**WHAT THE EXERCISE ASKS:** The listing must be reproduced in full, exactly as it stands.

**DATA SEGMENT:**
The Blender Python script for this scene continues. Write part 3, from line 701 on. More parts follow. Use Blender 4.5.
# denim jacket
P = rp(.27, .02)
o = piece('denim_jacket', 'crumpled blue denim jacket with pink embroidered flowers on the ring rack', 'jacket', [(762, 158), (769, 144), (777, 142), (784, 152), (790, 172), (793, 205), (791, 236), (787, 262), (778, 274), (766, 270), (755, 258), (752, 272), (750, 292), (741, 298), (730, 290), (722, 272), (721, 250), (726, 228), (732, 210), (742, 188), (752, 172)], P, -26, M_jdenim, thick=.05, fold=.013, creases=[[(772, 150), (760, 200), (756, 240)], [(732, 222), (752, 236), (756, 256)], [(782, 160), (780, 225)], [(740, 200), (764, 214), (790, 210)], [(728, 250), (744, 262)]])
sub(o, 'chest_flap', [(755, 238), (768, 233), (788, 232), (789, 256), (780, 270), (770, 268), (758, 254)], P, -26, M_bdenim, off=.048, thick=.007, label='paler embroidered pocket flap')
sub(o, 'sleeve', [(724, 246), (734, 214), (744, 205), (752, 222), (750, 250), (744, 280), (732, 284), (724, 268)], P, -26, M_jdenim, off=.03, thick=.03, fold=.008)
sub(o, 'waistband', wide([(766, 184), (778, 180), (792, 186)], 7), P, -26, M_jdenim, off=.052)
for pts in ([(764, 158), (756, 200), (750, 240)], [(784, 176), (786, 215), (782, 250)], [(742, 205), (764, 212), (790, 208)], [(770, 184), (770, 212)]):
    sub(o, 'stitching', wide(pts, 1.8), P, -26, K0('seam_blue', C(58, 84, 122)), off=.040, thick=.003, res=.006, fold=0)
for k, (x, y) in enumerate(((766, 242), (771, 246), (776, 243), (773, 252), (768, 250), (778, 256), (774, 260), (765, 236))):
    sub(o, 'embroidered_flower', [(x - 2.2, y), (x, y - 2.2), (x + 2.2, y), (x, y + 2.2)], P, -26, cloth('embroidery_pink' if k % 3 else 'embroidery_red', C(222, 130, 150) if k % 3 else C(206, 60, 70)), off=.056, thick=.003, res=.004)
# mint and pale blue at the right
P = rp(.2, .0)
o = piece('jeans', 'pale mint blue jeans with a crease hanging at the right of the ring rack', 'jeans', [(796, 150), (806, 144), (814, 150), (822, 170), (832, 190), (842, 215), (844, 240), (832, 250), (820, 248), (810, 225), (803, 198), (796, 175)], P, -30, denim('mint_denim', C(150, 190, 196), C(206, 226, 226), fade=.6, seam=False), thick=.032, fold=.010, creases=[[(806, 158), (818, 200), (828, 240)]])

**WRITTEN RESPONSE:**
The Blender Python script for this scene continues. Write part 3, from line 701 on. More parts follow. Use Blender 4.5.
# denim jacket
P = rp(.27, .02)
o = piece('denim_jacket', 'crumpled blue denim jacket with pink embroidered flowers on the ring rack', 'jacket', [(762, 158), (769, 144), (777, 142), (784, 152), (790, 172), (793, 205), (791, 236), (787, 262), (778, 274), (766, 270), (755, 258), (752, 272), (750, 292), (741, 298), (730, 290), (722, 272), (721, 250), (726, 228), (732, 210), (742, 188), (752, 172)], P, -26, M_jdenim, thick=.05, fold=.013, creases=[[(772, 150), (760, 200), (756, 240)], [(732, 222), (752, 236), (756, 256)], [(782, 160), (780, 225)], [(740, 200), (764, 214), (790, 210)], [(728, 250), (744, 262)]])
sub(o, 'chest_flap', [(755, 238), (768, 233), (788, 232), (789, 256), (780, 270), (770, 268), (758, 254)], P, -26, M_bdenim, off=.048, thick=.007, label='paler embroidered pocket flap')
sub(o, 'sleeve', [(724, 246), (734, 214), (744, 205), (752, 222), (750, 250), (744, 280), (732, 284), (724, 268)], P, -26, M_jdenim, off=.03, thick=.03, fold=.008)
sub(o, 'waistband', wide([(766, 184), (778, 180), (792, 186)], 7), P, -26, M_jdenim, off=.052)
for pts in ([(764, 158), (756, 200), (750, 240)], [(784, 176), (786, 215), (782, 250)], [(742, 205), (764, 212), (790, 208)], [(770, 184), (770, 212)]):
    sub(o, 'stitching', wide(pts, 1.8), P, -26, K0('seam_blue', C(58, 84, 122)), off=.040, thick=.003, res=.006, fold=0)
for k, (x, y) in enumerate(((766, 242), (771, 246), (776, 243), (773, 252), (768, 250), (778, 256), (774, 260), (765, 236))):
    sub(o, 'embroidered_flower', [(x - 2.2, y), (x, y - 2.2), (x + 2.2, y), (x, y + 2.2)], P, -26, cloth('embroidery_pink' if k % 3 else 'embroidery_red', C(222, 130, 150) if k % 3 else C(206, 60, 70)), off=.056, thick=.003, res=.004)
# mint and pale blue at the right
P = rp(.2, .0)
o = piece('jeans', 'pale mint blue jeans with a crease hanging at the right of the ring rack', 'jeans', [(796, 150), (806, 144), (814, 150), (822, 170), (832, 190), (842, 215), (844, 240), (832, 250), (820, 248), (810, 225), (803, 198), (796, 175)], P, -30, denim('mint_denim', C(150, 190, 196), C(206, 226, 226), fade=.6, seam=False), thick=.032, fold=.010, creases=[[(806, 158), (818, 200), (828, 240)]])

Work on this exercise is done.